Follow one or more of the following simple tips to read more effectively and study more efficiently!

Before Reading

1.    Orient yourself to the passage
What does this reading cover?  What do I already know around this topic?  

2.    If the reading if from a text book, review questions at the start or end of the chapter
Generally, chapter questions are intended to help you reinforce learning of the most important concepts.  If you know what these are ahead of time, you can pay extra special attention when you reach a section that touches on the topics from the questions

While Reading

3.     Think critically about what to highlight (aka chill with the highlighter!)
Highlighting something does not mean you have read it, (although that sure would be nice!).  On an entire page of text you should not have more than 3-5 sentences highlighted or just a few key words.  More than that and you are not doing the critical thinking about what is important to remember.   It does you no good to have entire paragraphs covered in neon marker.  Your job should be to try to highlight only those important passages that help you summarize the main ideas, authors argument, etc.

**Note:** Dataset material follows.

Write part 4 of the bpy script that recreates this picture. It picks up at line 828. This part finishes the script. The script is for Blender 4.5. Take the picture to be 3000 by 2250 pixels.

4.     Use brackets and symbols
Using brackets around key sentences and a symbol system can help you create your own language within the text.  Consider: *= important, ! = revisit this later, ? = I don’t understand, & = linked to a HW question…or make up your own system!

5.     Take notes in the margins
If you own the textbook – feel free to write down important notes right next to the text.  This is an important strategy as it engages different pathways in your mind that make recall easier.  You may want to add more information, link it to something you learned in class, write down a question, create an analysis/opinion.  This strategy also helps you return to your thinking later when you are reviewing for an exam!

6.    Paragraph/Section Summaries
After you read the text under each topic or heading – pause and think about what the most important take away is.  For each section heading write one sentence that summarizes what you have learned.  This is another way to create a study guide as you are reading.

After Reading

7.    Supplement your reading
It is perfectly OK if you do not understand everything that you read, in fact, I bet most people in your class are in the same boat!  Feel free to use reliable Internet sources, family, friends, and your teachers to help you fill in any aspects of the reading in which you need clarity.  

8.    Make your own study guide/cliff notes
The best way to read and study is to reinforce the material.  What better way to do this than rewriting it in your own words?  As you read – take notes on a separate piece of paper.  Write down the most important information and you will practically have your study guide done for you! Consider taking major headings from the textbook and making them the categories for your study guide.  Fill in only the most important details below.